War with North Korea? It's a scary possibility, for sure. But a president who is preparing for a grand meeting in November with Chinese President Xi Jinping won't want to fly there through a cloud of nuclear fallout. Will Xi deliver on his promise to pressure Pyongyang beforehand? The trip plans make that more likely than some analysts think, given that Xi and Trump want a Mar-a-Lago 2.0 that celebrates joint efforts on regional issues.

And what about Secretary of State Rex Tillerson, the gray man of Trump's foreign policy team and the subject of ceaseless rumors that he will be fired? Well, he was on his way to Beijing Thursday to prepare the way for the Trump visit. It's unlikely that the Sherpa will be thrown off the mountain before the president reaches the summit.

The hardest challenge in following this chaotic White House is separating actual policy from the "House of Cards" backbiting that surrounds the president. Trump seems to operate with what might be called an "iron whim," becoming enraged about perceived slights and oversights, fulminating one moment and threatening retribution -- but then turning to something entirely different.

These presidential cycles of favor and disfavor seem to change almost daily: Trump publicly insults Attorney General Jeff Sessions but continues to work with him. He rages at Senate Majority Leader Mitch McConnell and flirts with his Democratic rival, Sen. Chuck Schumer, and then a few weeks later discards bipartisanship and panders to his GOP base. Most recently, he was all in for Luther Strange in Alabama's Republican Senate primary until he wasn't.

At the center of this perpetual White House hurricane have been Tillerson and Secretary of Defense James Mattis, who in the administration's first weeks lashed themselves to each other, and to the mast of policy. That alliance seems as steady as ever, even as the rumors fly that the president is about to throw Tillerson overboard in favor of U.N. Ambassador Nikki Haley. That Cabinet shuffle may happen eventually, but it's unlikely now, when Tillerson is stewarding the China trip and diplomatic strategy for North Korea.

The politics of travel helps explain another policy knot. Trump's first overseas destination was Saudi Arabia, and he loved the royal pomp that greeted him. He invested heavily in Crown Prince Mohammed bin Salman as a change agent -- a Trumpian disrupter of the status quo in Saudi Arabia (who delivered "bigly" with this week's announcement that women will be able to drive).

When the Saudis and the UAE decided to squeeze their troublesome neighbor, Qatar, Trump instinctively sided with Riyadh.

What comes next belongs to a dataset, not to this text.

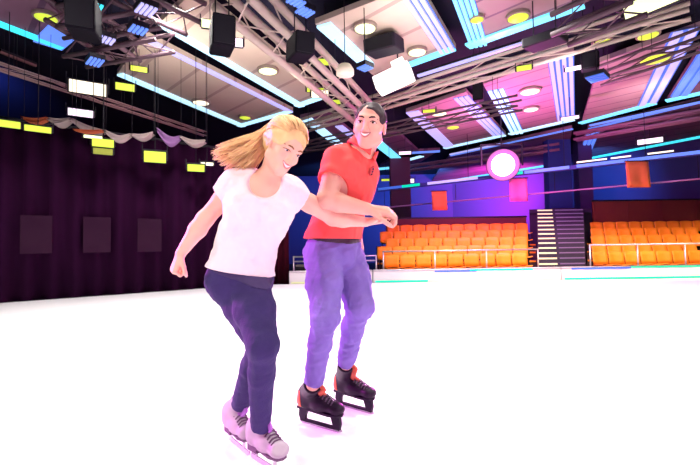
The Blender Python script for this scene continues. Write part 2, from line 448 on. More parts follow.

Tillerson initially peeved Trump by leaning the other way, arguing that this dispute should be mediated. But by this month, Trump seemed to have come around to Tillerson's viewpoint and was talking on the phone to King Salman and in person to Qatar's ruling Sheikh Tamim bin Hamad Al Thani to say that it was time to resolve the dispute. An effort last week failed, but there will be another.

Trump still leans toward Riyadh, but he knows that Tillerson and Mattis have a united front on this issue, as on most others. The Tillerson-Mattis relationship remains the balance wheel of this administration. Trump may get angry, as after Tillerson's comment that the president spoke for only himself after the Charlottesville unrest. But it's said that Trump watched the video of Tillerson's remarks three times and decided he was "OK with them," though he may still be quietly grumbling.

Tillerson remains mystifyingly reluctant to use the communications tools that are an essential part of U.S. foreign policy. The latest example was the way he ceded control of refugee policy, a traditional State Department issue, to White House aide Stephen Miller, who set a cap of 45,000, the lowest in decades. Apparent (unfortunate) message: Tillerson didn't want another open dispute with the president.

In Trump world, we're learning to watch what he does, more than just read his inflammatory tweets. That lesson applies to his itinerary. Watch where he goes, and some of the policy implications become clear. A president who is about to attack North Korea doesn't schedule a November trip to China.